### Set exercise
Exactly retype the lines of the material from its first line to the line with "0.0022, 6, 3).build('strand', 'wire', t_)", including both.

### Source data
((

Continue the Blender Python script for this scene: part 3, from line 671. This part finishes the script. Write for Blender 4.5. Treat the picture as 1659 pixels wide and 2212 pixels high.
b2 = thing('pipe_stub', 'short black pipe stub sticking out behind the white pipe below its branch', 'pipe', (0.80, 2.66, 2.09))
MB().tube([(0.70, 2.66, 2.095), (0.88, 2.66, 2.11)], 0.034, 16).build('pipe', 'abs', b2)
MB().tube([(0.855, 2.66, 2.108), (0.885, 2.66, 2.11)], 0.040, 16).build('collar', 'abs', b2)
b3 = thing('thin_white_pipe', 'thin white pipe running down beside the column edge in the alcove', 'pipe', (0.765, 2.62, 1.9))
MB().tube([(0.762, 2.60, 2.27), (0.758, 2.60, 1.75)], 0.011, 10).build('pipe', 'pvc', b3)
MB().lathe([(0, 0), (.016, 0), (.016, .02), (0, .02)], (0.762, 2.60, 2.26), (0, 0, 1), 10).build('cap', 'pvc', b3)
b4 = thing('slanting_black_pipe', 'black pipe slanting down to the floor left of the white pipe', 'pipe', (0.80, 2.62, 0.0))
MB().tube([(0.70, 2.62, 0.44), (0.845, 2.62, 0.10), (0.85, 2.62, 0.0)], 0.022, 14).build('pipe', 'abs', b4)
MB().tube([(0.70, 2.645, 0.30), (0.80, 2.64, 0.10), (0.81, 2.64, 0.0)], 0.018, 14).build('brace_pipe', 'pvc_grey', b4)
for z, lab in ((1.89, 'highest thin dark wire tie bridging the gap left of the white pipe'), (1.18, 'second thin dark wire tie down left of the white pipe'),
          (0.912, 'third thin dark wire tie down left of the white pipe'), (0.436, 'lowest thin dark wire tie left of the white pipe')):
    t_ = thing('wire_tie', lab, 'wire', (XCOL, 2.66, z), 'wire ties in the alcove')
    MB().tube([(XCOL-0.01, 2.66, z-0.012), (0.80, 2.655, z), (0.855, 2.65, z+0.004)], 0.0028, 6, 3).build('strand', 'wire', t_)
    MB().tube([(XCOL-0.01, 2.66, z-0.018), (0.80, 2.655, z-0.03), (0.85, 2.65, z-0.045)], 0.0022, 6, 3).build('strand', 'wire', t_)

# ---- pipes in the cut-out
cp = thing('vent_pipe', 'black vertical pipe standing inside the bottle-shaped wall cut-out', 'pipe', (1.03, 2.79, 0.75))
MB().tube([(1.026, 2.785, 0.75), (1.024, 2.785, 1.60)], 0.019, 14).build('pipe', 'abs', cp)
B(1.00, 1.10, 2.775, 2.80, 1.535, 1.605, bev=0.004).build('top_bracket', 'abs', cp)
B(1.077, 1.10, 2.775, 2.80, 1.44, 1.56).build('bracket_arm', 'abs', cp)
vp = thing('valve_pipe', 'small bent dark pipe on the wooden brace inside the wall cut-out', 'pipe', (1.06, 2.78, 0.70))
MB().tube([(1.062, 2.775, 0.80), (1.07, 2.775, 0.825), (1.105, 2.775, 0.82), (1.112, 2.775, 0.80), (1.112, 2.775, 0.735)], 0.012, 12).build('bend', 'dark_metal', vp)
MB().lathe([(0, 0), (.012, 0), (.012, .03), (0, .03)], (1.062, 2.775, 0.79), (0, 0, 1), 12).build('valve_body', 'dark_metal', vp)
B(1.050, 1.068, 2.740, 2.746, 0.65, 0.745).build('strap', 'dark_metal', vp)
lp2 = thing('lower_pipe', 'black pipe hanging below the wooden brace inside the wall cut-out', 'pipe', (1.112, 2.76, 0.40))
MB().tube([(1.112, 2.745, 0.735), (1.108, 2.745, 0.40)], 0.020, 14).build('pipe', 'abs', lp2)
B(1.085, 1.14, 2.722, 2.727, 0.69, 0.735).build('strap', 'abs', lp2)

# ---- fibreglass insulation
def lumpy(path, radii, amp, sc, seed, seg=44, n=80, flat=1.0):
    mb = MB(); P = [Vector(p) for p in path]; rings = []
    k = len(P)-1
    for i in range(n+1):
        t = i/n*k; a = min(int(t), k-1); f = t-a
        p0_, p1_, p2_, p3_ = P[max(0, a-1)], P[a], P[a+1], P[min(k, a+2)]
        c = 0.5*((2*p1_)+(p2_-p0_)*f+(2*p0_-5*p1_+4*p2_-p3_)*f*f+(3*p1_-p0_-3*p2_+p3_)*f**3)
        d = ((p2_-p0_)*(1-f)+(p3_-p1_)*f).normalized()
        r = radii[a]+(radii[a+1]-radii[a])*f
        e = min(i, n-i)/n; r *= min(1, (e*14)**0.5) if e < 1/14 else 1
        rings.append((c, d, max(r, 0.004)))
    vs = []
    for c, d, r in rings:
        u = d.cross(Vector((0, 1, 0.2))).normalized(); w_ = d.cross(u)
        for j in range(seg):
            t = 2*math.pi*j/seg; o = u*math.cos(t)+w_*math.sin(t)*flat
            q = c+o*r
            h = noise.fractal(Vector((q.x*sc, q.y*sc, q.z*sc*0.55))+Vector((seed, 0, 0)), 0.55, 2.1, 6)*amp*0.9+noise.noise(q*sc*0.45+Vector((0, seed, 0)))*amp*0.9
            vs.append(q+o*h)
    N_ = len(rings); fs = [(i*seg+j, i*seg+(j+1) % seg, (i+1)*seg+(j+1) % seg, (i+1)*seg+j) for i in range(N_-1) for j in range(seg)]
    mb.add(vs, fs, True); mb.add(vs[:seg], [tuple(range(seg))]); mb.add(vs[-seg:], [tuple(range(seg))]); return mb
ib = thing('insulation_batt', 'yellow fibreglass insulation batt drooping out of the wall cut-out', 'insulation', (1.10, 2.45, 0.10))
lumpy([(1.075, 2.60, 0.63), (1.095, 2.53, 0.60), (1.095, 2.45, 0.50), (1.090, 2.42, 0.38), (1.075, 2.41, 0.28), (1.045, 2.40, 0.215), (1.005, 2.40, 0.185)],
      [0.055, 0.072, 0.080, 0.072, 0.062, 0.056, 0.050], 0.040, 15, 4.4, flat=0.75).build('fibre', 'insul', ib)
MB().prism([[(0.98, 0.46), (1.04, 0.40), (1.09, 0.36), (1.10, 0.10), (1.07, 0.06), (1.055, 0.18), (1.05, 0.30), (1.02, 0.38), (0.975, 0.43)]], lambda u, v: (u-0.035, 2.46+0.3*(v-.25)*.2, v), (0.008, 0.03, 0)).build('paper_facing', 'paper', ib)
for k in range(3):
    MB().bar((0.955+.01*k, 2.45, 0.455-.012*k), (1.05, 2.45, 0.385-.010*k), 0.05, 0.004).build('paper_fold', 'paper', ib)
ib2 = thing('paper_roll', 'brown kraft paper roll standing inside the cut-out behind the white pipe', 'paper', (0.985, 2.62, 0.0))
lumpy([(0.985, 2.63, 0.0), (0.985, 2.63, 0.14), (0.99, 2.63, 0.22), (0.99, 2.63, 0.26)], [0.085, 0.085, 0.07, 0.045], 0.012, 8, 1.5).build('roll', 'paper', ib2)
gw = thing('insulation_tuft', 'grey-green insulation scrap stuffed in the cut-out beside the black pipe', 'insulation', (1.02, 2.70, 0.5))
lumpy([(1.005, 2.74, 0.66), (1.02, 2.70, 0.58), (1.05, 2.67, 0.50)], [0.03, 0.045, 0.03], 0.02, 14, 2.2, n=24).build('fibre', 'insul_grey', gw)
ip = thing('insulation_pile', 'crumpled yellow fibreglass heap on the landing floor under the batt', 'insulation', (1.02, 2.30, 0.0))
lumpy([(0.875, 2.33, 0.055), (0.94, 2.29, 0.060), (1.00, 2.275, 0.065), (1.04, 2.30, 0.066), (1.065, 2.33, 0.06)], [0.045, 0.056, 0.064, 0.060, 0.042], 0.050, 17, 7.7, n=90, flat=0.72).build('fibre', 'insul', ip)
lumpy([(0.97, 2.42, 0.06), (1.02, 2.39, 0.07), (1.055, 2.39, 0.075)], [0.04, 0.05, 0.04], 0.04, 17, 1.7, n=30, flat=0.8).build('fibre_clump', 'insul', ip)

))

### Reply to the task
Continue the Blender Python script for this scene: part 3, from line 671. This part finishes the script. Write for Blender 4.5. Treat the picture as 1659 pixels wide and 2212 pixels high.
b2 = thing('pipe_stub', 'short black pipe stub sticking out behind the white pipe below its branch', 'pipe', (0.80, 2.66, 2.09))
MB().tube([(0.70, 2.66, 2.095), (0.88, 2.66, 2.11)], 0.034, 16).build('pipe', 'abs', b2)
MB().tube([(0.855, 2.66, 2.108), (0.885, 2.66, 2.11)], 0.040, 16).build('collar', 'abs', b2)
b3 = thing('thin_white_pipe', 'thin white pipe running down beside the column edge in the alcove', 'pipe', (0.765, 2.62, 1.9))
MB().tube([(0.762, 2.60, 2.27), (0.758, 2.60, 1.75)], 0.011, 10).build('pipe', 'pvc', b3)
MB().lathe([(0, 0), (.016, 0), (.016, .02), (0, .02)], (0.762, 2.60, 2.26), (0, 0, 1), 10).build('cap', 'pvc', b3)
b4 = thing('slanting_black_pipe', 'black pipe slanting down to the floor left of the white pipe', 'pipe', (0.80, 2.62, 0.0))
MB().tube([(0.70, 2.62, 0.44), (0.845, 2.62, 0.10), (0.85, 2.62, 0.0)], 0.022, 14).build('pipe', 'abs', b4)
MB().tube([(0.70, 2.645, 0.30), (0.80, 2.64, 0.10), (0.81, 2.64, 0.0)], 0.018, 14).build('brace_pipe', 'pvc_grey', b4)
for z, lab in ((1.89, 'highest thin dark wire tie bridging the gap left of the white pipe'), (1.18, 'second thin dark wire tie down left of the white pipe'),
          (0.912, 'third thin dark wire tie down left of the white pipe'), (0.436, 'lowest thin dark wire tie left of the white pipe')):
    t_ = thing('wire_tie', lab, 'wire', (XCOL, 2.66, z), 'wire ties in the alcove')
    MB().tube([(XCOL-0.01, 2.66, z-0.012), (0.80, 2.655, z), (0.855, 2.65, z+0.004)], 0.0028, 6, 3).build('strand', 'wire', t_)
    MB().tube([(XCOL-0.01, 2.66, z-0.018), (0.80, 2.655, z-0.03), (0.85, 2.65, z-0.045)], 0.0022, 6, 3).build('strand', 'wire', t_)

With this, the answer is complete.